Work to complete: Restate the opening lines of the material below word for word, stopping after the line that contains "COL = scn.collection".

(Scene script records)
-- Start --

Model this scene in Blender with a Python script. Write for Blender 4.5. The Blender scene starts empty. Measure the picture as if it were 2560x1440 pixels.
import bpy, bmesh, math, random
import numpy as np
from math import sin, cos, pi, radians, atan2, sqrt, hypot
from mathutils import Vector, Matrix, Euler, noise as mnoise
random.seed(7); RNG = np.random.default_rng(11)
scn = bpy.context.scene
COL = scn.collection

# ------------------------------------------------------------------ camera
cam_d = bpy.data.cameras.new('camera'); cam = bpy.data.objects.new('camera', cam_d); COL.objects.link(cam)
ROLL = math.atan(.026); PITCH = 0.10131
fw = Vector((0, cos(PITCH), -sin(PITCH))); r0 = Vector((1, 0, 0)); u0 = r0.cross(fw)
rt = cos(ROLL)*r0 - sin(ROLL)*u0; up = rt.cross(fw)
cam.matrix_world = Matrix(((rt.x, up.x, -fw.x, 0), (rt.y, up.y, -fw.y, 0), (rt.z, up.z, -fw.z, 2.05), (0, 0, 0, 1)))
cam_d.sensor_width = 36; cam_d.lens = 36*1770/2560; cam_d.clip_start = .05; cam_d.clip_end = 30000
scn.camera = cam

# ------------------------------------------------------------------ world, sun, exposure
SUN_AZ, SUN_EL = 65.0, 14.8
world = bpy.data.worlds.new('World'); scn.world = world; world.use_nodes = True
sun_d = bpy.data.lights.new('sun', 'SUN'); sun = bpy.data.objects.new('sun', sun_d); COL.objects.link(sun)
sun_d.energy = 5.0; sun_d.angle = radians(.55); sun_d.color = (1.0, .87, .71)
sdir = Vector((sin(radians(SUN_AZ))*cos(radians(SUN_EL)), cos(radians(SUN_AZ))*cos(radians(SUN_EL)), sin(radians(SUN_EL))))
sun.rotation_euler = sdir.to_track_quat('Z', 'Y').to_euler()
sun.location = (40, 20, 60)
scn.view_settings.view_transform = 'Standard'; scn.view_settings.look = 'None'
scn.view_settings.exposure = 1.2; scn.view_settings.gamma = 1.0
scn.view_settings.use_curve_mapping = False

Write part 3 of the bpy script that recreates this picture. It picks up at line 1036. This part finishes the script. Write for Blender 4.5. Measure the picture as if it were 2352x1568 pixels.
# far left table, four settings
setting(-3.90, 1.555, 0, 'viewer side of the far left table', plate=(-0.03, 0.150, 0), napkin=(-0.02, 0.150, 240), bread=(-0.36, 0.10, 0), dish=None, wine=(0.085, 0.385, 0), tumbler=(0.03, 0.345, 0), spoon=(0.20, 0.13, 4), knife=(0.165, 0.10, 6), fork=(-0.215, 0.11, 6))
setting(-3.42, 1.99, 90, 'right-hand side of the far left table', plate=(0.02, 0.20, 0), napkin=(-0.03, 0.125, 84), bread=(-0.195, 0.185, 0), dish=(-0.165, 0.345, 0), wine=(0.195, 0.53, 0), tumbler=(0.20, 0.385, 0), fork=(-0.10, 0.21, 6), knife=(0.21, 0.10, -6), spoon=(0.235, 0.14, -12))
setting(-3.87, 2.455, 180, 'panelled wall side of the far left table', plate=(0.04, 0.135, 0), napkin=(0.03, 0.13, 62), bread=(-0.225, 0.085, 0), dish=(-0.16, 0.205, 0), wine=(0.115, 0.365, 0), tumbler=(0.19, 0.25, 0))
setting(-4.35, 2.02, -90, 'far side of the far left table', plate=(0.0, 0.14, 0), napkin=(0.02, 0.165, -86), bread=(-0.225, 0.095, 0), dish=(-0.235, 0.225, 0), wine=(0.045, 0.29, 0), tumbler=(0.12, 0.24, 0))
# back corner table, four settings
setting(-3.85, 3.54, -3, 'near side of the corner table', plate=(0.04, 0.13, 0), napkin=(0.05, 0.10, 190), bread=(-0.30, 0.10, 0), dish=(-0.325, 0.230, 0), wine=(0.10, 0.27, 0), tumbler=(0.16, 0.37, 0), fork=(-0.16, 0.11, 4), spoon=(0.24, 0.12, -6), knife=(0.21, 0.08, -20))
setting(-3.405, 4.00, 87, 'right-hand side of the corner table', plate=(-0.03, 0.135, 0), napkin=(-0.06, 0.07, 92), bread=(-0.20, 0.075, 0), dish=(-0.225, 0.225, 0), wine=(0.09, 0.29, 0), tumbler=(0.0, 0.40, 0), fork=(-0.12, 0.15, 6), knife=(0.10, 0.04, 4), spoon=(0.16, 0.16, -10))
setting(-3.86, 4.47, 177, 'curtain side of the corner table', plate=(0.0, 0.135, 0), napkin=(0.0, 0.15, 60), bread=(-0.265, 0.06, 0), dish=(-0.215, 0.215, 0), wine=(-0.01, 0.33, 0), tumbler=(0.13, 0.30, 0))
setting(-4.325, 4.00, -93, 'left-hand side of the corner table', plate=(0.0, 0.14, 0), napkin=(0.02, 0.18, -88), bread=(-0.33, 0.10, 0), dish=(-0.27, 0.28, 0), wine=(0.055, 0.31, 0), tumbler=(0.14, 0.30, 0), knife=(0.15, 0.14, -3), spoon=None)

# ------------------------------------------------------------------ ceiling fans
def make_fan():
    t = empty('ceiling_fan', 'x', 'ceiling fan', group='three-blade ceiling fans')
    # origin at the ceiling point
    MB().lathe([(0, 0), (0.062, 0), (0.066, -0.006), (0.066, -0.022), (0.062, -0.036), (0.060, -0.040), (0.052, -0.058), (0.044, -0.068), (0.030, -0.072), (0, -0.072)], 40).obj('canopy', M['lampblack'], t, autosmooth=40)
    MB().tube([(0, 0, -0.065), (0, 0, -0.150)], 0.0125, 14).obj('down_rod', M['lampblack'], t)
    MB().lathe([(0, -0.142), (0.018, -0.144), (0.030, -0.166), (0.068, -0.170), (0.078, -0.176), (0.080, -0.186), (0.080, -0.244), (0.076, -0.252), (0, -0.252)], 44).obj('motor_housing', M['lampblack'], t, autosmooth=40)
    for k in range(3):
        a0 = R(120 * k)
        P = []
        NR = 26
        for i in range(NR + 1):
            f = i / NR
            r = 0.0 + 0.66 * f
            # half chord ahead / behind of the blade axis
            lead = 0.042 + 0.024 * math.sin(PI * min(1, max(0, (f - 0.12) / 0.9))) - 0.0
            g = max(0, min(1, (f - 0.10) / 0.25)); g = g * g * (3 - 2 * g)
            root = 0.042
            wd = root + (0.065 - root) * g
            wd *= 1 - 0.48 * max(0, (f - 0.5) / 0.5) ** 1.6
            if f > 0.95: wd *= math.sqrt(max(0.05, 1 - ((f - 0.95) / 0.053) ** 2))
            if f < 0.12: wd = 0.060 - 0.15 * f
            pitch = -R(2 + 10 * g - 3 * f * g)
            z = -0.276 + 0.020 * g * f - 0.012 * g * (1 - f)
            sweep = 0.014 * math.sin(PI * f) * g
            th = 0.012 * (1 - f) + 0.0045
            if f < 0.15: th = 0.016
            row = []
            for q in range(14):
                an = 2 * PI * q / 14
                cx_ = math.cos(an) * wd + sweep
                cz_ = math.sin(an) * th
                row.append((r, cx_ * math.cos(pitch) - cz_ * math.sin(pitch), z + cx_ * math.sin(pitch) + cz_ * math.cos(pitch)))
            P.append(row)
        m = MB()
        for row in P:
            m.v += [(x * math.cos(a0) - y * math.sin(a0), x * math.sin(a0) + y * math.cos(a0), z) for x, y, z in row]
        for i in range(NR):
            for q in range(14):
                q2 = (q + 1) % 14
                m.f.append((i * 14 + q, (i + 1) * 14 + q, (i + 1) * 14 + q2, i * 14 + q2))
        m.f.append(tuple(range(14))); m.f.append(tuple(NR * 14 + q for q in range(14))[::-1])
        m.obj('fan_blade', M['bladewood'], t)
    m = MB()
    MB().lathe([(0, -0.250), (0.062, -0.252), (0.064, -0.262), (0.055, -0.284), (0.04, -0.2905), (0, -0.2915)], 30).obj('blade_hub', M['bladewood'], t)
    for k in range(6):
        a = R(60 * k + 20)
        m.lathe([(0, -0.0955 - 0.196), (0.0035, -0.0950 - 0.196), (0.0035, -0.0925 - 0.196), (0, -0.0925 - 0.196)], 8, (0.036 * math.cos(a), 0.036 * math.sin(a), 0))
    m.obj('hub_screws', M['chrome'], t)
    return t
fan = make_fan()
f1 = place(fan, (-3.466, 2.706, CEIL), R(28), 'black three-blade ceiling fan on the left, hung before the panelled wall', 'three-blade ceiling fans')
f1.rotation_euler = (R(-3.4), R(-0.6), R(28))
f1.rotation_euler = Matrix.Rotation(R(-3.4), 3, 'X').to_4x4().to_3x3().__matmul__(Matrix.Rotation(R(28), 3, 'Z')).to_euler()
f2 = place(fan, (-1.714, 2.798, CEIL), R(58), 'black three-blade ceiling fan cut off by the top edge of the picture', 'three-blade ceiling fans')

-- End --

Finished exercise:
Model this scene in Blender with a Python script. Write for Blender 4.5. The Blender scene starts empty. Measure the picture as if it were 2560x1440 pixels.
import bpy, bmesh, math, random
import numpy as np
from math import sin, cos, pi, radians, atan2, sqrt, hypot
from mathutils import Vector, Matrix, Euler, noise as mnoise
random.seed(7); RNG = np.random.default_rng(11)
scn = bpy.context.scene
COL = scn.collection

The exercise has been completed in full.